BRIEF
Return each line of the data below exactly, omitting any pictures.
====
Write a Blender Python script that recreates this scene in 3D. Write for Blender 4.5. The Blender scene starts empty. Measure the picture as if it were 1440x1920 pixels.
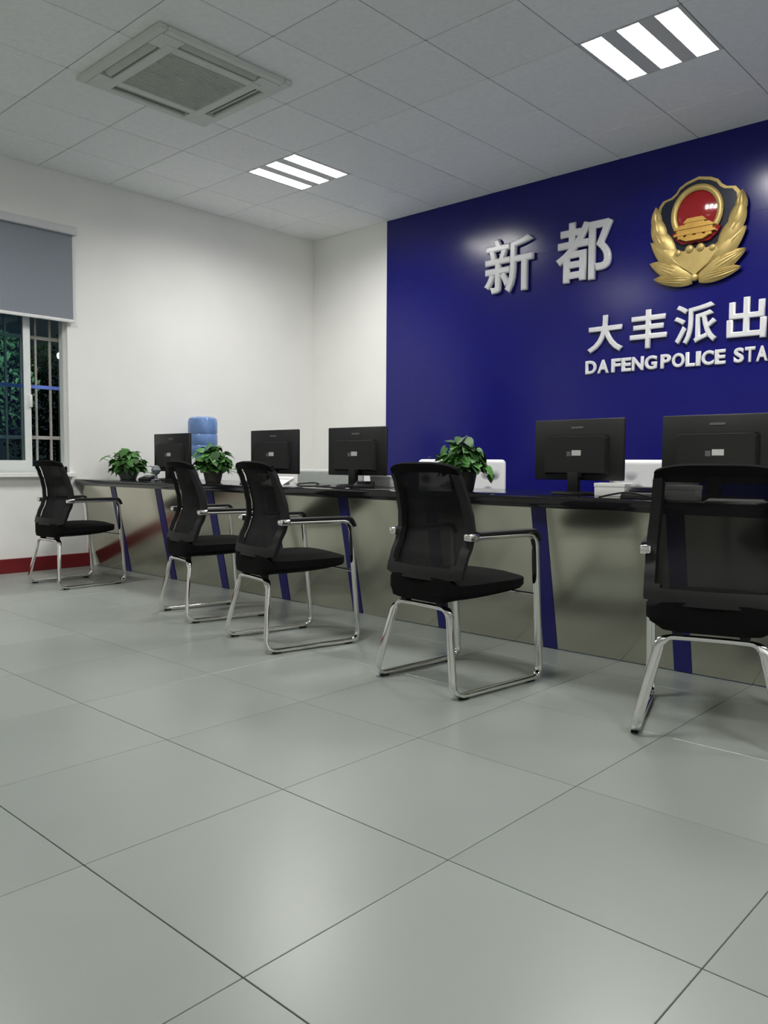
import bpy, bmesh, math, random
from mathutils import Vector, Matrix
C = bpy.context.scene.collection
random.seed(7)
PI = math.pi

# ------------------------------------------------------------------ camera
CAM = Vector((6.5325, 0.0, 0.900))
cd = bpy.data.cameras.new('camera')
cam = bpy.data.objects.new('camera', cd)
C.objects.link(cam)
bpy.context.scene.camera = cam
RT = Vector((0.73480, 0.67826, 0.00613))
FW = Vector((-0.67672, 0.73369, -0.06116))
UP = Vector((-0.04598, 0.04079, 0.99811))
m = Matrix((RT, UP, -FW)).transposed().to_4x4()
m.translation = CAM
cam.matrix_world = m
cd.sensor_fit = 'VERTICAL'
cd.sensor_height = 36.0
cd.sensor_width = 27.0
cd.lens = 1515.28 / 1920 * 36.0
cd.clip_start = 0.02

# ------------------------------------------------------------------ world (night outside) and exposure
w = bpy.data.worlds.new('night')
bpy.context.scene.world = w
w.use_nodes = True
w.node_tree.nodes['Background'].inputs['Color'].default_value = (0.010, 0.015, 0.018, 1)
w.node_tree.nodes['Background'].inputs['Strength'].default_value = 0.6
vs = bpy.context.scene.view_settings
vs.view_transform = 'Standard'
vs.look = 'None'
vs.gamma = 1.0
vs.use_curve_mapping = False
vs.exposure = 1.04
LAMP_WATTS = 7.0        # per trough of a ceiling fixture
LAMP_COLOR = (1.0, 0.985, 0.95)
bpy.context.scene.cycles.max_bounces = 10
bpy.context.scene.cycles.diffuse_bounces = 6
bpy.context.scene.cycles.sample_clamp_indirect = 6.0
bpy.context.scene.cycles.caustics_reflective = False
bpy.context.scene.cycles.use_denoising = True

# ------------------------------------------------------------------ room numbers
ZC = 3.257
YW = 5.94
XR = 8.35
YF = -2.4
TX, TS = 0.527, 0.6        # ceiling grid
TY = 0.579
FX, FY, FS = 0.2418, 0.2595, 0.5768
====
COMPLETE OUTPUT
Write a Blender Python script that recreates this scene in 3D. Write for Blender 4.5. The Blender scene starts empty. Measure the picture as if it were 1440x1920 pixels.
import bpy, bmesh, math, random
from mathutils import Vector, Matrix
C = bpy.context.scene.collection
random.seed(7)
PI = math.pi

# ------------------------------------------------------------------ camera
CAM = Vector((6.5325, 0.0, 0.900))
cd = bpy.data.cameras.new('camera')
cam = bpy.data.objects.new('camera', cd)
C.objects.link(cam)
bpy.context.scene.camera = cam
RT = Vector((0.73480, 0.67826, 0.00613))
FW = Vector((-0.67672, 0.73369, -0.06116))
UP = Vector((-0.04598, 0.04079, 0.99811))
m = Matrix((RT, UP, -FW)).transposed().to_4x4()
m.translation = CAM
cam.matrix_world = m
cd.sensor_fit = 'VERTICAL'
cd.sensor_height = 36.0
cd.sensor_width = 27.0
cd.lens = 1515.28 / 1920 * 36.0
cd.clip_start = 0.02

# ------------------------------------------------------------------ world (night outside) and exposure
w = bpy.data.worlds.new('night')
bpy.context.scene.world = w
w.use_nodes = True
w.node_tree.nodes['Background'].inputs['Color'].default_value = (0.010, 0.015, 0.018, 1)
w.node_tree.nodes['Background'].inputs['Strength'].default_value = 0.6
vs = bpy.context.scene.view_settings
vs.view_transform = 'Standard'
vs.look = 'None'
vs.gamma = 1.0
vs.use_curve_mapping = False
vs.exposure = 1.04
LAMP_WATTS = 7.0        # per trough of a ceiling fixture
LAMP_COLOR = (1.0, 0.985, 0.95)
bpy.context.scene.cycles.max_bounces = 10
bpy.context.scene.cycles.diffuse_bounces = 6
bpy.context.scene.cycles.sample_clamp_indirect = 6.0
bpy.context.scene.cycles.caustics_reflective = False
bpy.context.scene.cycles.use_denoising = True

# ------------------------------------------------------------------ room numbers
ZC = 3.257
YW = 5.94
XR = 8.35
YF = -2.4
TX, TS = 0.527, 0.6        # ceiling grid
TY = 0.579
FX, FY, FS = 0.2418, 0.2595, 0.5768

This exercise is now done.